UPDATE: US authorities ban Intel from "using threats"

Intel

US watchdog settles case, but doesn't fine Intel for anticompetitive behaviour

Intel has reached a settlement with an American regulator over claims it paid off PC manufacturers to use its chips exclusively.

As expected, the US Federal Trade Commission hasn't fined Intel, but instead banned the chip maker from "using threats, bundled prices, or other offers to exclude or hamper competition or otherwise unreasonably inhibit the sale of competitive CPUs or GPUs".

Everyone gets a greater degree of certainty about the rules of the road going forward

Intel was also told to change its intellectual property agreements with AMD, Nvidia and Via, so the rival firms can consider mergers or start up joint ventures without threat of being sued by the chip giant over patent infringement.

The FTC is also requiring Intel to tell software developers that its compilers "may not register all the features of non-Intel chips", making rival products run software slower than Intel's own.
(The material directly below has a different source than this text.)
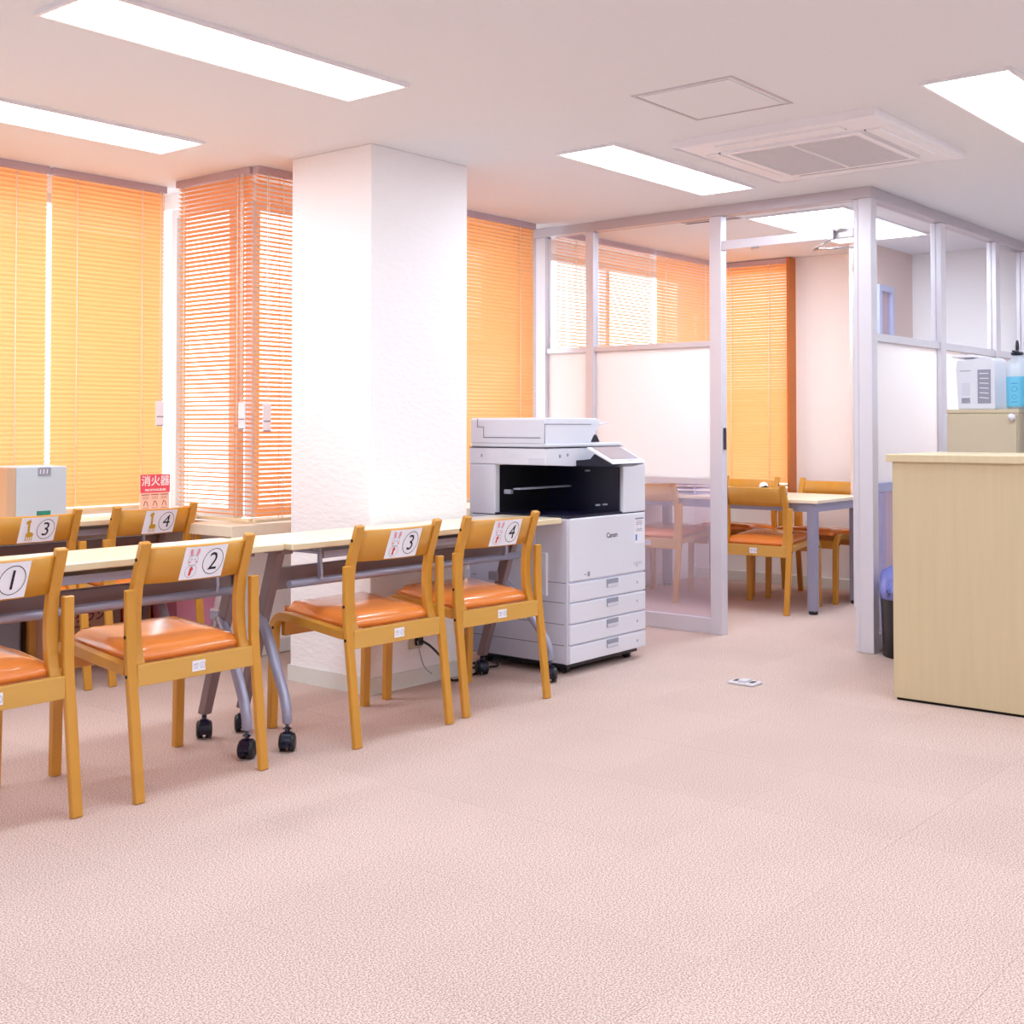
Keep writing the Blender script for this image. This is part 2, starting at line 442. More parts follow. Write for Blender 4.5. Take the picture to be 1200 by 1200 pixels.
# ceiling cassette air conditioner
t = thing('air_conditioner', 'square white cassette air conditioner with a dark grille in the ceiling', 'air conditioner', (4.995, 2.36, H))
bm = bmesh.new()
def frustum(bm, a0, b0, z0, a1, b1, z1):
    A = [bm.verts.new((s * a0, r * b0, z0)) for s, r in ((-1, -1), (1, -1), (1, 1), (-1, 1))]
    B = [bm.verts.new((s * a1, r * b1, z1)) for s, r in ((-1, -1), (1, -1), (1, 1), (-1, 1))]
    for k in range(4): bm.faces.new((A[k], A[(k + 1) % 4], B[(k + 1) % 4], B[k]))
    return A, B
A, _ = frustum(bm, 0.49, 0.455, 0, 0.488, 0.453, -0.032)
_, Bv = frustum(bm, 0.488, 0.453, -0.022, 0.46, 0.425, -0.034)
bm.faces.new(Bv)
bmesh.ops.remove_doubles(bm, verts=list(bm.verts), dist=0.0005)
obj('housing', bm, 'acwhite', t)
for q in ((-.30, .30, -.395, -.335), (-.30, .30, .335, .395), (-.425, -.365, -.28, .28), (.365, .425, -.28, .28)):
    f = bxo('louver', (*q, -0.041, -0.034), 'acwhite', t, 0.002)
    if q[1] - q[0] > .2: g = (q[0], q[1], q[3] + 0.002 if q[2] < 0 else q[2] - 0.008, q[3] + 0.008 if q[2] < 0 else q[2] - 0.002)
    else: g = (q[1] + 0.002 if q[0] < 0 else q[0] - 0.008, q[1] + 0.008 if q[0] < 0 else q[0] - 0.002, q[2], q[3])
    bxo('slot', (*g, -0.0365, -0.034), 'grille', t)
bm = bmesh.new()
for q in ((-.315, .315, -.315, -.285), (-.315, .315, .285, .315), (-.315, -.285, -.285, .285), (.285, .315, -.285, .285)): box(bm, *q, -0.046, -0.034)
obj('grille_frame', bm, 'acwhite', t)
bxo('grille_backing', (-.285, .285, -.285, .285, -0.036, -0.034), 'grille', t)
bm0 = bmesh.new(); box(bm0, -0.0028, 0.0028, -.285, .285, -0.044, -0.036)
sl = obj('grille_bar', bm0, 'acwhite', t); sl.location.x = -.274
for k in range(1, 28):
    c = sl.copy(); COL.objects.link(c); c.location.x = -.274 + k * .0203
bxo('grille_crossbar', (-.285, .285, -.006, .006, -0.0455, -0.040), 'acwhite', t)

# small air vent inside the glass room
t = thing('ceiling_vent', 'small slotted ceiling vent inside the glass room', 'vent', (6.33, 3.70, H))
bxo('vent_plate', (-.12, .12, -.21, .21, -0.006, 0), 'ceiling', t)
for k in range(3): bxo('slot', (-.085 + k * .06, -.060 + k * .06, -.18, .18, -0.009, -0.006), 'grille', t)

# ================================================================== BLINDS
BP = 0.0215
def blind(name_label, axis, a0, a1, c, z0, z1, tilt, group, cords, side=1, tags=(), wand=None):
    """axis 'x': runs along x at y=c.  tilt in degrees from the horizontal; side flips which edge is up"""
    L = a1 - a0
    root = thing('venetian_blind', name_label, 'blind', ((a0 + a1) / 2, c, z1) if axis == 'x' else (c, (a0 + a1) / 2, z1), 0 if axis == 'x' else R(90), group)
    bxo('head_rail', (-L / 2, L / 2, -.022, .022, -.034, 0), 'purple', root, 0.002)
    n = int((z1 - z0 - 0.05) / BP)
    bm = bmesh.new(); wd = 0.0255; ta = R(tilt) * side
    rows = []
    for s in (-1, -0.33, 0.33, 1):
        y = s * wd / 2; zz = 0.0022 * (1 - s * s)
        yy, z_ = y * cos(ta) - zz * sin(ta), y * sin(ta) + zz * cos(ta)
        rows.append([bm.verts.new((-L / 2 + 0.004, yy, z_)), bm.verts.new((L / 2 - 0.004, yy, z_))])
    for p, q in zip(rows, rows[1:]): bm.faces.new((p[0], p[1], q[1], q[0])).smooth = True
    s0 = obj('slat', bm, 'slat', root); s0.location.z = -0.046
    for k in range(1, n):
        s = s0.copy(); COL.objects.link(s); s.location.z = -0.046 - k * BP
        s.rotation_euler.x = R(random.uniform(-1.5, 1.5))
    zb = -0.046 - n * BP
    bxo('bottom_rail', (-L / 2, L / 2, -.012, .012, zb - .012, zb + .004), 'edge', root, 0.003)
    for u in cords:
        x = (u - (a0 + a1) / 2)
        bm = bmesh.new()
        for yy in (-.0145, .0145): tube(bm, [(x, yy, -.034), (x, yy, zb)], 0.0021, 6)
        obj('ladder_cord', bm, 'cord', root)
    for (u, zc, off) in tags:
        x = u - (a0 + a1) / 2
        bm = bmesh.new(); tube(bm, [(x, -off, -.034), (x, -off, zc + .06 - z1)], 0.002, 6); tube(bm, [(x + .012, -off, -.034), (x + .012, -off, zc + .06 - z1)], 0.002, 6)
        obj('pull_cord', bm, 'cord', root)
        tg = bxo('cord_tag', (x - .024, x + .024, -off - .004, -off + .002, zc - z1 - .062, zc - z1 + .062), 'tagm', root, 0.0015)
        for q in (-.01, .035): bxo('print_bar', (x - .02, x + .02, *((-off - .0055, -off - .004) if off > 0 else (-off + .002, -off + .0035)), zc - z1 - .03 - q, zc - z1 - .024 - q), 'greyink', tg)
    if wand:
        x = wand - (a0 + a1) / 2
        bm = bmesh.new(); tube(bm, [(x, -.03, -.03), (x, -.034, -1.1)], 0.004, 6); obj('tilt_wand', bm, 'cord', root)
    return root
G1 = 'amber venetian blinds on the windows'
blind('amber venetian blind at the left edge behind the pale grey box', 'x', 1.55, 3.092, 5.37, 0.74, H, 66, G1, (2.35, 2.93), 1)
blind('closed amber venetian blind left of the bay corner behind the red sign', 'x', 3.108, 3.74, 5.37, 0.74, H, 66, G1, (3.24, 3.60), 1, tags=((3.69, 1.215, .04),))
blind('half open venetian blind on the side of the bay with white gaps', 'y', 4.615, 5.19, 3.70, 0.70, H, 22, G1, (4.71, 5.13), 1, tags=((4.645, 1.20, -.035),))
blind('narrow venetian blind directly left of the white column', 'x', 3.69, 4.90, 4.585, 0.70, H, 34, G1, (3.85, 4.6), 1, tags=((3.735, 1.19, .035),))
blind('closed amber venetian blind between the column and the glass partition', 'x', 4.94, 5.83, 4.62, 0.72, H, 63, G1, (5.03, 5.69), 1)
G2 = 'blinds of the glass meeting room'
blind('open slatted blind on the window behind the narrow glass pane', 'x', 6.10, 7.22, 4.66, 0.86, H, 27, G2, (6.3, 7.15), 1)
blind('salmon backlit blind seen through the upper partition glass', 'x', 7.25, 8.10, 4.66, 0.86, H, 60, G2, (7.36, 7.9), 1)
blind('amber blind beside the white far wall seen through the doorway', 'y', 4.10, 4.66, 8.15, 0.72, H - 0.005, 58, G2, (4.26, 4.57), -1)
bxo_ = bxo('trim_2', (8.10, 8.20, 4.075, 4.097, 0.66, H - 0.005), 'edgewood'); struct(bxo_)

# ================================================================== GLASS PARTITION
PX = 6.03           # centre of the partition that runs along y
PY = 2.60           # centre of the partition that runs along x
t = thing('partition_front', 'aluminium framed glass partition behind the copier, with a frosted band', 'partition', (0, 0, 0))
hw = 0.03
def post(par, x0, x1, y0, y1, z0=0, z1=H - 0.055, name='post', m='alu'):
    return bxo(name, (x0, x1, y0, y1, z0, z1), m, par, 0.003)
post(t, PX - hw, PX + hw, 4.66, 4.735)
post(t, PX - hw, PX + hw, 4.30, 4.355)
post(t, PX - hw, PX + hw, 3.43, 3.505)
bxo('top_rail', (PX - hw - .01, PX + hw + .01, 2.56, 4.90, H - 0.055, H), 'alu_rail', t, 0.002)
post(t, PX - .02, PX + .02, 4.735, 4.90, name='end_filler', m='alu_rail')
for y0, y1 in ((4.355, 4.66), (3.505, 4.30)):
    bxo('transom', (PX - .02, PX + .02, y0, y1, 1.595, 1.625), 'alu', t, 0.002)
    bxo('middle_rail', (PX - .02, PX + .02, y0, y1, 0.825, 0.86), 'alu', t, 0.002)
    bxo('bottom_rail', (PX - .022, PX + .022, y0, y1, 0, 0.085), 'alu', t, 0.002)
    bxo('upper_pane', (PX - .003, PX + .003, y0, y1, 1.625, H - .055), 'glass', t, label='clear upper pane')
    bxo('frosted_pane', (PX - .003, PX + .003, y0, y1, 0.86, 1.595), 'frost', t, label='frosted white pane')
    bxo('lower_pane', (PX - .003, PX + .003, y0, y1, 0.085, 0.825), 'lowglass', t, label='faintly lilac clear pane')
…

The firm has set up a $100 million fund to reimburse software makers if they want to recompile their code.

“By accepting this settlement, we open the door to competition today and address Intel’s anticompetitive conduct in a way that may not have been available in a final judgment years from now," said FTC chairman Jon Leibowitz. "Everyone, including Intel, gets a greater degree of certainty about the rules of the road going forward, which allows all the companies in this dynamic industry to move ahead and build better, more innovative products.”

Intel stressed that the settlement means it has not admitted any guilt.
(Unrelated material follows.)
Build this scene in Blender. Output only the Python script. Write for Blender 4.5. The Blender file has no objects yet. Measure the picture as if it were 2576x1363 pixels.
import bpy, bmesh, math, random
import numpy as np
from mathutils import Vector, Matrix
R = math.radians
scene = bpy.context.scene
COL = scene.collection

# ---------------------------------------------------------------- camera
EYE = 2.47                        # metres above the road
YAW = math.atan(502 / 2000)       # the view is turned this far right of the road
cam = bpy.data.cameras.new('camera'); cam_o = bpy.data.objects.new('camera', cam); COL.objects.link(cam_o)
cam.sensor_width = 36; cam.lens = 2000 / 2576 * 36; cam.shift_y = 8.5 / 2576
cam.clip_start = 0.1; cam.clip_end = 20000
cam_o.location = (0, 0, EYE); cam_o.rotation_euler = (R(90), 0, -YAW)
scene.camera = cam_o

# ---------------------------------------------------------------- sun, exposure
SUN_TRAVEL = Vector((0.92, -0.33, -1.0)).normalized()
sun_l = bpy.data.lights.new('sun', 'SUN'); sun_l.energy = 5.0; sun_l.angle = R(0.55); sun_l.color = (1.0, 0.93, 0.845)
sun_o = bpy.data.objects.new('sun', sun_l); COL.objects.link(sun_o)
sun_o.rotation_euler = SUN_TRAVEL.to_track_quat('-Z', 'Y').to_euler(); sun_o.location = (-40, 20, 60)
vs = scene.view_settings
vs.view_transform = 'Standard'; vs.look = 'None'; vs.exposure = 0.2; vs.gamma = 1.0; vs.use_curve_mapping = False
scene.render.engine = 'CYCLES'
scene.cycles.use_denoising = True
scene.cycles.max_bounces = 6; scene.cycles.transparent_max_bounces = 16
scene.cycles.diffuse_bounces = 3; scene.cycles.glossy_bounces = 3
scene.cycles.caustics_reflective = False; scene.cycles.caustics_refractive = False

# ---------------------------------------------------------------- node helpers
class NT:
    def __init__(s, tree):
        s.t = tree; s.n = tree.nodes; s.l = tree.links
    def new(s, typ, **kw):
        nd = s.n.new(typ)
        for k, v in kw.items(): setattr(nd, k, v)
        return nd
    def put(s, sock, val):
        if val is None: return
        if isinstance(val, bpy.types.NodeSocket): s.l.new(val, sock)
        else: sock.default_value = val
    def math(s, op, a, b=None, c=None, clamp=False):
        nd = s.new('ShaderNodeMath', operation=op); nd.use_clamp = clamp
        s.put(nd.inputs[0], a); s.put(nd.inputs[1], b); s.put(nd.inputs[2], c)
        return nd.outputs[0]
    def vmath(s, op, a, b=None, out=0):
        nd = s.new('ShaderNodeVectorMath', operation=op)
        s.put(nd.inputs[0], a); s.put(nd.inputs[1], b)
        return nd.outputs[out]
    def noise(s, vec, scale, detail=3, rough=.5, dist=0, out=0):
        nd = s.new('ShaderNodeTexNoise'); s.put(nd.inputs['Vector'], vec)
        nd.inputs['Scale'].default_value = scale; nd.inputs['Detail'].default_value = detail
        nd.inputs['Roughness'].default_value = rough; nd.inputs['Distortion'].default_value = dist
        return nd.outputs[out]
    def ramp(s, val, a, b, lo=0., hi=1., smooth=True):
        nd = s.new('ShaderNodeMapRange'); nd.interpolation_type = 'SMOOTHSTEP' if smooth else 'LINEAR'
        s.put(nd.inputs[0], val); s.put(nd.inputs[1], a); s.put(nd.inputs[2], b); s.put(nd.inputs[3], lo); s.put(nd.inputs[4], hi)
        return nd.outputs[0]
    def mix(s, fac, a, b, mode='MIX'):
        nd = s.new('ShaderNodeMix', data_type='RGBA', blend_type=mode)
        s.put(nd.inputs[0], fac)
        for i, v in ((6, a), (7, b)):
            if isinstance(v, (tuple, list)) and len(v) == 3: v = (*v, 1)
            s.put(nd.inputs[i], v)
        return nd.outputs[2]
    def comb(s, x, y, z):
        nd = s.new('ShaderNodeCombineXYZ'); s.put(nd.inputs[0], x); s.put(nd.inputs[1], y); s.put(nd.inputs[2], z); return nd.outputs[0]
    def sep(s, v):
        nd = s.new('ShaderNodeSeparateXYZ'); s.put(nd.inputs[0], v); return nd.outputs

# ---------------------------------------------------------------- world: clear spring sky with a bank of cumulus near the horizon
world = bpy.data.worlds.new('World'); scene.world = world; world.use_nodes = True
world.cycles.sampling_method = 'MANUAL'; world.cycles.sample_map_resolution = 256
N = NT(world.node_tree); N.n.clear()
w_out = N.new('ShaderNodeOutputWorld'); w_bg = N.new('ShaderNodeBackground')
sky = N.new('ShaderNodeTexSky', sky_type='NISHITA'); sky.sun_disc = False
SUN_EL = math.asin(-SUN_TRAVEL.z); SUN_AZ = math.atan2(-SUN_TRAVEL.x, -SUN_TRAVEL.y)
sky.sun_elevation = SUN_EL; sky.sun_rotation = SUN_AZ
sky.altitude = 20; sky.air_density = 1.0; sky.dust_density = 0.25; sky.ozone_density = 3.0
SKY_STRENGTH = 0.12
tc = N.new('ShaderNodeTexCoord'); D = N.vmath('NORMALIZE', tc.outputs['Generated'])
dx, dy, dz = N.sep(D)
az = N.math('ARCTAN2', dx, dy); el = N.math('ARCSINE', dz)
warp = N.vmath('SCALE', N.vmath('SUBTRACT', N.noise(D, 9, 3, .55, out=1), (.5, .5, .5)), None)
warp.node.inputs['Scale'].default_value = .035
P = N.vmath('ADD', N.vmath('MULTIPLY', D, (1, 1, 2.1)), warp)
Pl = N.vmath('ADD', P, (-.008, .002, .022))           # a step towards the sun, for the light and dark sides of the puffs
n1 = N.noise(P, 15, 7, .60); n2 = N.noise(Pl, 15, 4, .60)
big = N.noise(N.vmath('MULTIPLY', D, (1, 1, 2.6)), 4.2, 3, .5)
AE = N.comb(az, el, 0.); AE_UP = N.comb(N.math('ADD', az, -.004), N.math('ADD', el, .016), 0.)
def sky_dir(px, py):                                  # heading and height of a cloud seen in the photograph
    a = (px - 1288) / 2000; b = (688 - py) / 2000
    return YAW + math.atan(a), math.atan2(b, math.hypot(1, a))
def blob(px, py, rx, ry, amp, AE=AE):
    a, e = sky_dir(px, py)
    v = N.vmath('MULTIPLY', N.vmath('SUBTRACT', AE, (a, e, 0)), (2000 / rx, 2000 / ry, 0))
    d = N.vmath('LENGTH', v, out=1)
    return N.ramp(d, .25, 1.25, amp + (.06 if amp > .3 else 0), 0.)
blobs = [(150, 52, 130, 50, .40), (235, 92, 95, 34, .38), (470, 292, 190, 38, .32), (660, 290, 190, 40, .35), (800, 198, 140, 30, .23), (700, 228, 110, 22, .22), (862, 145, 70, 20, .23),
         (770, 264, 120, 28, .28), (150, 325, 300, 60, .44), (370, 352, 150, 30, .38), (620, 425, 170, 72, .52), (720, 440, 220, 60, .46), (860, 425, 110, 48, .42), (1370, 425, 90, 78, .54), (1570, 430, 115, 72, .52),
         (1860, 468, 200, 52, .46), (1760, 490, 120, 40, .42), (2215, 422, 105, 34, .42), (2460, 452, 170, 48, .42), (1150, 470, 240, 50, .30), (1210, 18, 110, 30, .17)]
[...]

"This agreement provides a framework that will allow us to continue to compete and to provide our customers the best possible products at the best prices," said Doug Melamed, Intel senior vice president and general counsel. "The settlement enables us to put an end to the expense and distraction of the FTC litigation."

Previous fines

Intel was previously fined $1.4 billion by the EU and paid out £1.25 billion to AMD.
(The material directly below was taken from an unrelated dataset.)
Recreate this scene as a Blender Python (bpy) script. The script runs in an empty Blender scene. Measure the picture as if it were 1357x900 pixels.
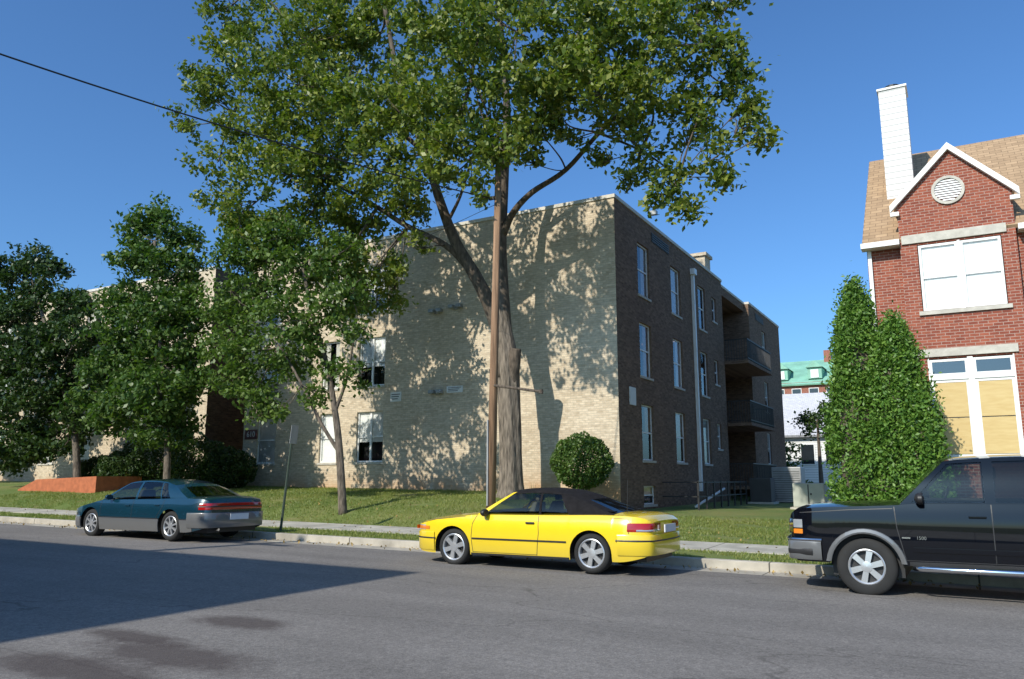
import bpy, bmesh, math, random
import numpy as np
from mathutils import Vector
random.seed(7); rng=np.random.default_rng(11)
C=bpy.context.scene.collection
A=math.radians(29.5); PIT=math.radians(10.0); F=1055.0; H=1.455
cA,sA,cP,sP=math.cos(A),math.sin(A),math.cos(PIT),math.sin(PIT)
# ---------- measured photo point + known wall plane -> world point
def ray(px,py):
    u=(px-678.5)/F; v=(450-py)/F
    X=u; Y=cP-v*sP; Z=sP+v*cP
    return (X*cA-Y*sA, X*sA+Y*cA, Z)
def at(px,py,n):
    d=ray(px,py); t=n/d[1]
    return Vector((d[0]*t,n,H+d[2]*t))
def g(s): return -0.011*(max(-60,min(60,s))+6.6)
def lerp(a,b,t): return a+(b-a)*t
def sstep(a,b,x):
    t=max(0,min(1,(x-a)/(b-a))); return t*t*(3-2*t)
LP=([13.95,14.1,15.3,17.0,18,20,22,24,30,60,400],[.13,.13,.15,.18,.48,.74,.88,.98,1.0,1.0,1.0])
RP=([13.95,14.1,15.3,17.0,24,30,60,400],[.13,.13,.15,.18,.36,.40,.5,.6])
def gz(s,n):
    if n<13.95: return g(s)
    return g(s)+lerp(float(np.interp(n,*LP)),float(np.interp(n,*RP)),sstep(-13,-8.8,s))
# ---------- materials
def newmat(name):
    m=bpy.data.materials.new(name); m.use_nodes=True
    nt=m.node_tree; b=nt.nodes['Principled BSDF']
    return m,nt,b
def N(nt,t,**k):
    n=nt.nodes.new(t)
    for a,b in k.items(): setattr(n,a,b)
    return n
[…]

While those cases focused on Intel shutting out AMD in particular, the FTC had also accused Intel of taking a similar tactic with graphics processors, aiming to "preserve its CPU monopoly by smothering potential competition from GPU chips such as those made by Nvidia."

Dell paid a settlement of $100 million to the US Security and Exchange Commission in regards to Intel's excluisivity payments, which at one point made up 76% of its operating income.